The Rev. Bill Owens of Memphis is a veteran of the civil rights movement of the 1960s and 70s and is the founder and spokesperson for the Coalition of African American Pastors.

"Do I think the president has put himself in some dangerous and unchartered waters this year? Yes I do," said Owens.

"Our opposition to homosexual marriage is not intended as a campaign statement, but is a position based on Scripture and God's Word. For President Obama to go against that position is going to make some black voters consider their options in the next election."

Other Democrats expressed concern that the Obama administration made no attempt to reach out to the faith-based community to explain the president's decision or its timing. Even the Rev. Joel Hunter – who is considered President Obama's "spiritual adviser" – expressed disappointment over the president's decision to embrace same-sex marriage.

University of Virginia religious studies professor Valerie Cooper expressed her concern that the White House is missing their opportunity to explain its positions to faith-based voters to lean to the left side of political fence.

"I think there is a viable religious left who can be persuaded by a carefully articulated religious argument, but no one is making it," Cooper told The Associated Press. "I get frustrated when I talk to evangelical friends or students and they ask, 'How can you be a Christian and a Democrat?'"

David Kennedy, author of You Voted for Who and You Call Yourself a Christian, believes many Christians who tend to vote Democratic are still supportive of President Obama.

"I think it's always a challenge for Democrat candidates to attract a significant portion of the 'church vote,'" Kennedy told The Christian Post. "But I don't see anything that President Obama has done that would drive away Christian Democrats."

When asked about the president's newly evolved position on same-sex marriage, Kennedy was still unfazed.

"Some Democrats may disagree with the president on that issue, but it's not a deal-breaker," Kennedy explained. "Most Democrats I know who regularly attend church put same-sex marriage behind the more important issues of social injustice. So I don't think Obama loses a lot of voters in November."
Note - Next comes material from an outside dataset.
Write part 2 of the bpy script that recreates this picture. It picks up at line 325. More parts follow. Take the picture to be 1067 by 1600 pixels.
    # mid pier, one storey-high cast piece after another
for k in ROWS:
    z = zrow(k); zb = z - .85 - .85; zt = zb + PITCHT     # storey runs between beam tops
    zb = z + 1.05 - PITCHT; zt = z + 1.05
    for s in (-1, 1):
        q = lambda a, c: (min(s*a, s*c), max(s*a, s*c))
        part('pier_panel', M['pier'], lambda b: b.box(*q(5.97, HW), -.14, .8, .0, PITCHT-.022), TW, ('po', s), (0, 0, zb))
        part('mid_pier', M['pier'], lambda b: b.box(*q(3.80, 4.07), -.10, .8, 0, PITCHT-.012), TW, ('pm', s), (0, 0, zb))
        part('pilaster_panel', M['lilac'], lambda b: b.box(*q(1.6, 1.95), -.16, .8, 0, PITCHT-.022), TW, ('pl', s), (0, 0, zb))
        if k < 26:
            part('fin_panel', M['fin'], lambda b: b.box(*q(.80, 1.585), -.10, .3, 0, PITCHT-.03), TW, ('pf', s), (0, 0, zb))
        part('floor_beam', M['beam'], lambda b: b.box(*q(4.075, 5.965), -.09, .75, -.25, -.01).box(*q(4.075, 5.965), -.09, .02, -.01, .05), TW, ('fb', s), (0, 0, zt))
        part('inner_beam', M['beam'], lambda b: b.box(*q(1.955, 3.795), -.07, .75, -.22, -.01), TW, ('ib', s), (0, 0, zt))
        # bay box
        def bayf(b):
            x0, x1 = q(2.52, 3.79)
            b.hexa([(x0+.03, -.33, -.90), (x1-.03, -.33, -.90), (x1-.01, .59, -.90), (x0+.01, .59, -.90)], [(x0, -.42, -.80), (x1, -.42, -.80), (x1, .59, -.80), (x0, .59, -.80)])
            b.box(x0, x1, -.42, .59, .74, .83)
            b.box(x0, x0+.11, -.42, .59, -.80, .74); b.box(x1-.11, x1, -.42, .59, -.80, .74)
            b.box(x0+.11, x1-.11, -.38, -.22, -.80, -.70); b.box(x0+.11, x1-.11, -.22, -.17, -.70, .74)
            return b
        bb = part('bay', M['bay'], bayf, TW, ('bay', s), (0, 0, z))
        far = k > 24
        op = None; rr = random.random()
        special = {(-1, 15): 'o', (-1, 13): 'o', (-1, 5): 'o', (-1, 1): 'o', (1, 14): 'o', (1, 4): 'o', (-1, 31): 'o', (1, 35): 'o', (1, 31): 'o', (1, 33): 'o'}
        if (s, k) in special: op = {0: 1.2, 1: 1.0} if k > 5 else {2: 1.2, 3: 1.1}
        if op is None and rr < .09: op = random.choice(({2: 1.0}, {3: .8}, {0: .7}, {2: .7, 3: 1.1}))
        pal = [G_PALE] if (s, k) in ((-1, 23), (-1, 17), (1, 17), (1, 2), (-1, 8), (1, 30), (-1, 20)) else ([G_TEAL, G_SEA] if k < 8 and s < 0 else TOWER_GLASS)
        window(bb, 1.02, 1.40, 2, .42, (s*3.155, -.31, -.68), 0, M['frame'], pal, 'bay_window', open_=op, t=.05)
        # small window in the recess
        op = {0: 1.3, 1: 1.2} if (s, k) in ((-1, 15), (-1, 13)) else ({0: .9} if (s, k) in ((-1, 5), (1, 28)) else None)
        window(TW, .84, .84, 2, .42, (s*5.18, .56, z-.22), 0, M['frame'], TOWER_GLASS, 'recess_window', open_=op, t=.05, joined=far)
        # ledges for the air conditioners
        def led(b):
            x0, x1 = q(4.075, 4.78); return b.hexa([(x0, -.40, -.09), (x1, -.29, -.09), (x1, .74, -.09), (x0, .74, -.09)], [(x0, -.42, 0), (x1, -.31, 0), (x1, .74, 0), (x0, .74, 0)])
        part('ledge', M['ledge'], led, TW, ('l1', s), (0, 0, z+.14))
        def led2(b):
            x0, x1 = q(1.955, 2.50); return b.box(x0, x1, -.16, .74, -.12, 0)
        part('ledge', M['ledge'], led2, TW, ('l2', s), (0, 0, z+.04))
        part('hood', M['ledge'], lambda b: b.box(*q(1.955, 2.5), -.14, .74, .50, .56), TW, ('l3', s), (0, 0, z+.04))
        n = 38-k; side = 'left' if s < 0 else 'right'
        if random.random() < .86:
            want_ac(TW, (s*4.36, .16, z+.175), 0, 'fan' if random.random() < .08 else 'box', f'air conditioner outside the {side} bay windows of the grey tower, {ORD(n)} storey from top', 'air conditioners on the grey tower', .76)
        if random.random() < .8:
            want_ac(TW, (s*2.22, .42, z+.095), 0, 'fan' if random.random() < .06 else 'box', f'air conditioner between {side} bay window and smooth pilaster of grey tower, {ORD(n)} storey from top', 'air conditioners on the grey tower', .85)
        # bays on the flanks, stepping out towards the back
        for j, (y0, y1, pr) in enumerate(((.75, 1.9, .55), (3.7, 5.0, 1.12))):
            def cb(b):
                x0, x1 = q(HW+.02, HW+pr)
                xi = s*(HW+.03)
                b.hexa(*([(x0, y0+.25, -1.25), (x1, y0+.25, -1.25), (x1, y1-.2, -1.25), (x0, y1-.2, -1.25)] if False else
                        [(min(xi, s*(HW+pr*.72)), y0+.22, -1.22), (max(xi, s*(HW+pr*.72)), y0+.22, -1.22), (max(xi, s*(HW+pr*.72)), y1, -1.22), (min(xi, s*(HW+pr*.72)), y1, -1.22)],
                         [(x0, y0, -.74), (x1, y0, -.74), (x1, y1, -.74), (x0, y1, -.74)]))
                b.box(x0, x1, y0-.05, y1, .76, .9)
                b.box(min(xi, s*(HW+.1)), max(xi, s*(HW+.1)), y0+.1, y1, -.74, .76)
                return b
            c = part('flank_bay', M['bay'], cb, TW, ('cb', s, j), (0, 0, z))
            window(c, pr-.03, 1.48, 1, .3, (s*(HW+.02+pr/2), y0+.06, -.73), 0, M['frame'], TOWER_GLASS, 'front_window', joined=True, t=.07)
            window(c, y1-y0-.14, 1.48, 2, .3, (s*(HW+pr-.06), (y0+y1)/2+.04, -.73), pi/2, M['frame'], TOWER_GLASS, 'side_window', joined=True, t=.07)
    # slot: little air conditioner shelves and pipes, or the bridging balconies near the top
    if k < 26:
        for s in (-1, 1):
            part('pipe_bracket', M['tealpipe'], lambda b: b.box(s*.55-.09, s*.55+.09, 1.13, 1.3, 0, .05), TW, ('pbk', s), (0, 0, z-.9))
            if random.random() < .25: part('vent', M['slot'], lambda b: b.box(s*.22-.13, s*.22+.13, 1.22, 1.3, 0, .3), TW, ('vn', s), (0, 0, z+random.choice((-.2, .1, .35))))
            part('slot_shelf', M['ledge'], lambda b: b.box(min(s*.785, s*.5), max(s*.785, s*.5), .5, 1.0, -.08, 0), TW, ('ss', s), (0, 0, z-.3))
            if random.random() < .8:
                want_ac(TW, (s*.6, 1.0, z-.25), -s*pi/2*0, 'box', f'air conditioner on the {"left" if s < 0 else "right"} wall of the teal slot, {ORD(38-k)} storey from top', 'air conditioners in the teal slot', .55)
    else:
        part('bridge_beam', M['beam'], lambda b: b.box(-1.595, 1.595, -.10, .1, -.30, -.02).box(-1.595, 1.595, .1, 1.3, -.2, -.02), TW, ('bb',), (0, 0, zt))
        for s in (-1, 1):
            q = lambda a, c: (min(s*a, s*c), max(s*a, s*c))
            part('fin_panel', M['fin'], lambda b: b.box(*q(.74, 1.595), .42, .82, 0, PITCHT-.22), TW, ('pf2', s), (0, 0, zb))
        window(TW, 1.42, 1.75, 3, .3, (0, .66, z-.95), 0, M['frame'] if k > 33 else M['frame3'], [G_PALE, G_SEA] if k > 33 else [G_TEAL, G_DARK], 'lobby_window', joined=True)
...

Nonetheless, exit polls have consistently shown that the more often a voter attends church, the more likely they are to vote Republican. To offset the discrepancy, in 2008 the Obama campaign organized "faith-house parties" to engage Catholics, moderate Christians and Jewish voters to build support.

The plan paid dividends because Obama received 26 percent of the evangelical vote versus the 21 percent Sen. John Kerry picked up in 2004.

But the issue to others is not so much that some Christian Democrats are frustrated with President Obama, but rather how the Romney campaign can convert those same voters.

"Romney has to convey the message to social conservatives and evangelicals that he is going to carry their water," said an evangelical leader who asked not to be identified. "It's one thing for a disgruntled voter to stay home, but the key is getting them to switch candidates. That's what Romney needs to focus on."